Systems safety validates that the trucks are safe to operate autonomously by helping each aspect of the system to be reliable, fail-safe, sufficient and proven, said Lu. Operations safety “supports each aspect of our driver operations to be prepared and proven by creating safe processes and procedures,” said Lu. “Operation Safety validates that we have monitored and triaged every driving event that we can, assessed the event’s level of safety risk and assigned it for resolution by engineering teams.”
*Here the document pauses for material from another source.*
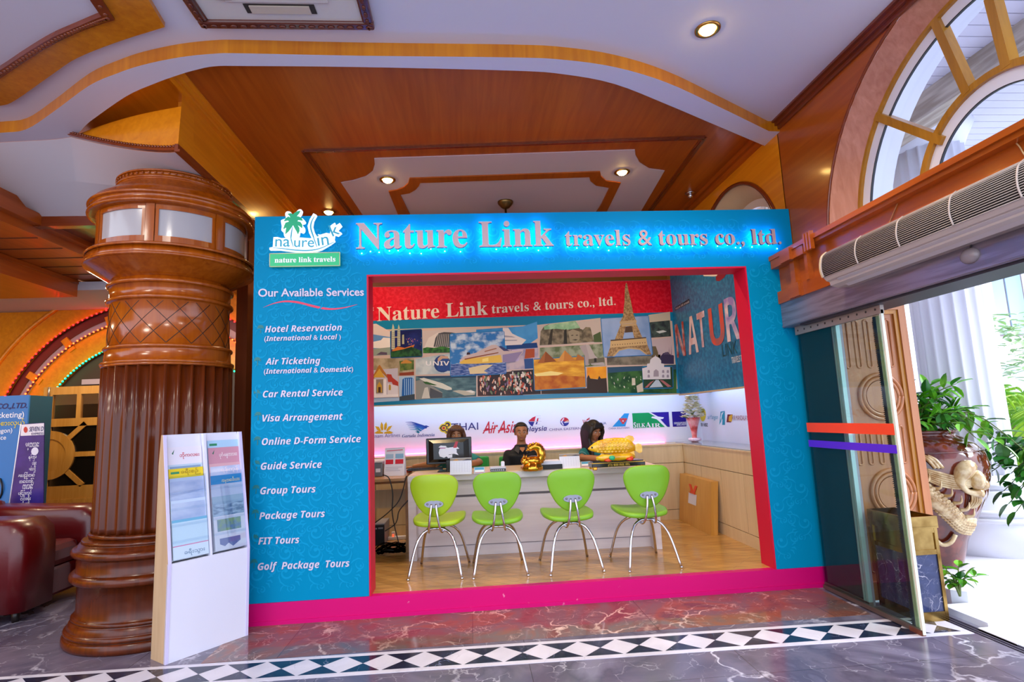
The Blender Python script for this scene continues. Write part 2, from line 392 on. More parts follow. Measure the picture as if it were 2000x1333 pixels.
# the boxed corner in front of the column, with a coved face and a beaded lower moulding
fx0 = PZ(137, 267, Z2-.004); fx1 = Vector((XF, 3.93, 3.36)); fl = (fx0-fx1).normalized()
b = MB(); A_ = []; B_ = []
N_ = 16
for i in range(N_+1):
    t = i/N_; p = fx1.lerp(fx0, t); p.z = 3.36+(fx0.z-3.36)*t**1.25; A_.append(p.copy()); zt = 3.72+(fx0.z+.02-3.72)*t+.03*math.sin(PI*t); B_.append(Vector((p.x, p.y+.03, max(zt, p.z+.01))))
b.strip(A_, B_, True)
C_ = [v+Vector((0, .20, .03)) for v in B_]
b.box(-4.5, XF+.01, 3.7, 5.2, ZB-.001, ZB+.03); b.poly([A_[0], Vector((XF, 4.15, 3.36)), Vector((XF, 4.15, ZB)), Vector((XF, B_[0].y, ZB)), B_[0]]); b.strip(B_, C_, True); b.strip(C_, [Vector((v.x, v.y, ZB+.02)) for v in C_], True)
b.build('wall_left', W_FRIEZE, kind='structure')
b = MB(); s_ = Vector((0, -.03, 0)); up_ = Vector((0, 0, .03))
b.strip(A_, [v+s_ for v in A_]); b.strip([v+s_ for v in A_], [v+s_+up_ for v in A_]); b.strip([v+s_+up_ for v in A_], [v+up_ for v in A_])
for i in range(40):
    t = (i+.5)/40*N_; k = min(int(t), N_-1); p = A_[k].lerp(A_[k+1], t-k) + s_*1.1 + Vector((0, 0, .026)); b.ball(p, .011, n=6, m=4)
b.build('trim_7', W_DARKX, kind='structure')
# ---- lower white ceiling on the left, sloping down from the soffit to the column; timber soffits beyond it
edge = [v for v in I if v.x <= fx0.x+.02]; edge = sorted(edge, key=lambda v: v.x)
R_e = [v.copy() for v in A_[::-1]]                  # bottom edge of the boxed corner, left to right
front_e = [Vector((v.x, v.y, v.z-.002)) for v in edge] + [v+Vector((0, .01, .001)) for v in R_e]
x0_ = front_e[0].x
back_e = [Vector((max(-3.9, v.x-.4) if i < len(front_e)-1 else XF-.01, 5.24, 3.36)) for i, v in enumerate(front_e)]
mid_e = [f.lerp(k, .5) for f, k in zip(front_e, back_e)]
b = MB(); b.strip(front_e, mid_e, True); b.strip(mid_e, back_e, True)
b.poly([R_e[-1]+Vector((0, .01, .001)), back_e[-1], Vector((XF-.01, 3.94, 3.361))])
b.build('ceiling', M('#c4bdc2', .65), kind='structure')
b = MB(); b.box(-3.87, XF-.12, 5.2, 5.28, 3.29, 3.42); b.box(-3.87, XF-.12, 5.9, 5.98, 3.29, 3.42)
b.box(-3.87, XF-.12, 5.28, 5.9, 3.35, 3.42); b.build('trim_8', W_DARKX, kind='structure')
b = MB(); b.box(-3.87, XF-.12, 5.98, 8.0, 3.36, 3.42); b.build('ceiling', M('#b9ab9c', .65), kind='structure')
b = MB(); b.box(-4.55, -3.87, 4.0, 8.0, 3.22, 3.5); b.box(-3.87, -3.80, 4.0, 8.0, 3.30, 3.40); b.build('ceiling', W_CEIL, kind='structure')
b = MB(); b.box(-9, -4.55, 3.9, 6.85, 3.02, 3.3); b.box(-4.61, -4.54, 4.0, 8, 3.17, 3.215); b.build('ceiling', W_RED, kind='structure')
b = MB(); b.box(-9, -4.2, 6.85, 8.0, 3.10, 3.2); b.build('ceiling', M('#b3b0b8', .6), kind='structure')
b = MB()
for k in range(5): b.box(-4.55, -3.9, 5.3+k*.32, 5.31+k*.32, 3.214, 3.222)
b.build('trim_9', M('#4a210c', .4), kind='structure')
# ---- back walls
b = MB(); b.box(-2.12, 3.2, 7.40, 7.5, 0, ZB); b.build('wall_back', W_BACK, kind='structure')
b = MB(); b.box(-9, -2.0, 8.0, 8.1, 0, 3.6); b.build('wall_back', W_FRIEZE, kind='structure')
b = MB(); b.box(-2.12, -2.02, 5.3, 7.4, 0, 3.36); b.build('wall_left', wood('dim_brown_panel', '#6b3a22', '#7a4428', axis=2), kind='structure')
b = MB(); b.box(-9.1, -9, -2.5, 8.1, 0, 4); b.build('wall_left', W_FRIEZE, kind='structure')

# ---- right wall with the big arched window
AY, AZ, AR, XW = 2.66, 2.55, 1.28, 2.75
def arc(y0, z0, r, X, a0=0., a1=PI, n=40): return [Vector((X, y0+r*math.cos(a0+(a1-a0)*i/n), z0+r*math.sin(a0+(a1-a0)*i/n))) for i in range(n+1)]
def rectray(y0, z0, a, ya, yb, zt):
    c, s_ = math.cos(a), math.sin(a); t = 1e9
    if s_ > 1e-6: t = min(t, (zt-z0)/s_)
    if c > 1e-6: t = min(t, (yb-y0)/c)
    if c < -1e-6: t = min(t, (ya-y0)/c)
    return y0+c*t, z0+s_*t
def archwall(name, y0, z0, r, X, Xo, ya, yb, zt, zb, mats, n=40):
    """a wall slab with a round-headed opening"""
    b = MB(); ins = arc(y0, z0, r, X, n=n); outs = []
    angs = [PI*i/n for i in range(n+1)]
    for a in angs:
        yy, zz = rectray(y0, z0, a, ya, yb, zt); outs.append(Vector((X, yy, zz)))
    b.strip(ins, outs)
    b.poly([(X, y0+r, z0), (X, yb, z0), (X, yb, zb), (X, y0+r, zb)]); b.poly([(X, y0-r, z0), (X, ya, z0), (X, ya, zb), (X, y0-r, zb)])
    for (yy, zz) in ((ya, zt), (yb, zt)):       # corners the rays cut off
        near = [o for o in outs if abs(o.y-yy) < .9 or abs(o.z-zz) < .9]
        s_top = min((o for o in outs if abs(o.z-zt) < 1e-5), key=lambda o: abs(o.y-yy)); s_side = max((o for o in outs if abs(o.y-yy) < 1e-5), key=lambda o: o.z)
        b.poly([s_top, s_side, Vector((X, yy, zz))])
    return b
b = archwall('wall_right', AY, AZ, AR, XW, 2.9, 1.2, 4.46, Z1+.03, 2.2, None)
b.box(XW, XW+.1, -2.5, 1.2, 2.2, Z1+.05)
b.build('wall_right', W_RED, kind='structure')
b = MB()
ra = arc(AY, AZ, AR, XW, -.25, PI+.25); rb = arc(AY+.005, 2.6, 1.105, 2.87, -.25, PI+.25)
b.strip(ra, rb, True); b.build('trim_10', wood('lilac_sheen_reveal', '#a8705e', '#c08a78', axis=2, rough=.25, coat=.4), kind='structure')  # the reveal's lilac sheen is put into its veneer colour
b = MB()
for i in range(0, 1): pass
e0 = arc(AY, AZ, AR+.012, XW-.006, -.1, PI+.1); b.tube(e0, .010, 6); b.build('trim_11', W_DARK, kind='structure')
# bay wall above the kiosk with its small arched window
SY, SZ, SR = 5.46, 2.74, .91
b = archwall('wall_right', SY, SZ, SR, XW, 2.9, 4.46, 7.45, ZB, 2.74, None); b.box(XW, XW+.02, 4.455, 4.465, 2.64, ZB)
b.build('wall_right', W_FRIEZE, kind='structure')
b = MB(); b.strip(arc(SY, SZ, SR, XW), arc(SY, SZ, SR-.14, XW+.22), True); b.build('trim_12', M('#d8b48c', .5), kind='structure')
b = MB(); b.tube(arc(SY, SZ, SR+.005, XW-.005), .022, 6); b.build('trim_13', W_DARK, kind='structure')
b = MB()
for X, r0, r1 in ((XW+.22, SR-.14, SR-.22), (XW+.30, SR-.2, SR-.34)): b.strip(arc(SY, SZ, r0, X), arc(SY, SZ, r1, X), True)
for a in (.5, 1.1, PI/2, 2.0, 2.6):
    p = Vector((XW+.24, SY+.15*math.cos(a), SZ+.15*math.sin(a))); q = Vector((XW+.24, SY+.7*math.cos(a), SZ+.7*math.sin(a))); b.tube([p, q], .02, 6)
b.tube(arc(SY, SZ, .3, XW+.24), .02, 6)
b.build('window_2', M('#e3d7d2', .4), kind='structure')
b = MB(); b.box(XW, XW+.1, 4.46, 7.45, 2.9, 3.06) if False else None
# crown mouldings along the right wall
b = MB()
for dx, z0 in ((.02, .075), (.045, .045), (.07, .018)): b.box(XW-dx, XW, -2.5, 4.50, Z1-z0, Z1+.01)
b.build('trim_14', W_DARK, kind='structure')
b = MB()
for dx, z0 in ((.04, .085), (.075, .045)): b.box(XW-dx, XW, 4.50, 7.45, ZB-z0, ZB)
b.build('trim_15', W_CEIL, kind='structure')
b = MB(); b.box(2.95, 3.05, 4.46, 7.5, 0, 3.0); b.build('wall_right', M('#8b8590', .6), kind='structure')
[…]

Beyond the pilot, TuSimple does face some challenges in the Tier 1 supply chain to moving past the driver-out tests and actually putting more vehicles on the road. In the near term, Lu pointed to supply chain disruptions and labor shortages. In the long term, the challenge TuSimple sees to the scale deployment of autonomous technology is supply chain maturity.
“That really revolves around key Tier 1 components like the compute, autonomous Domain Controller (ADC), or redundant actuation, steering and braking,” said Lu. “And so there’s a little chicken-and-egg that happens in this because Tier 1s don’t want to commit to investments without orders, and that’s something that we have identified as one of the risks and so we are taking steps to address that… Over the next coming quarters, you’ll hear more announcements from us in terms of investing more heavily in the supply chain to ensure that we can meet the timeline that we talked about.”
In Q3, TuSimple spent $85 million on R&D, which is up $24 million, or around 3x, year-over-year, and a large chunk of that was related to hiring tech talent and additional drivers. Adding more personnel, as well as increasing the commercial utilization of its fleet and autonomous freight network (AFN) partner fleets, is what TuSimple credits as the reason it was able to beat revenue expectations of $1.65 million with a Q3 revenue of $1.8 million.
“The ability to recruit new drivers and acquire new trucks for our fleet continues to be our most significant source of headwinds to revenue growth, but we have been able to navigate this environment and are on track to achieve our full year revenue guidance of $5 to $7 million,” according to the earnings report.
TuSimple’s net loss per share, at $0.54, was greater than the expected $0.49. However, the startup increased its revenue mile growth by 2.5x from Q3 last year, coming in at around 945,000 miles, which is up from around 379,000, but quarter-over-quarter is a lot less impressive — in the second quarter, TuSimple drove around 880,000 revenue miles, which means there’s only a 7% increase.
During the earnings call, TuSimple also said it is mapping new freight lanes with UPS from Arizona, where the company has performed most of its operations, all the way to Florida. The company plans to expand its AFN across the United States by 2024, and recently partnered with freight management company Ryder to help achieve that end. Now, TuSimple is collaborating with UPS Supply Chain Solutions to expand its AFN ahead of schedule to the east coast to reach UPS North America Air Freight (NAAF) terminals in Orlando and Charlotte, where the company has already high-def mapped routes.
Since 2019, when TuSimple’s partnership with UPS began, the company has completed 160,000 miles of freight hauls for NAAF and says it saved the company 13% on fuel at speeds between 55 miles and 68 miles per hour. In Q3, when the company expanded its AFN from Dallas to Charlotte, it mapped 1,400 new unique miles, bringing total unique miles mapped to 9,900. TuSimple said it expects map quality to continuously improve due to new mapping tech that is refined for dynamic, low-latency updates, reducing update times from weeks to days and, over the long term, to minutes.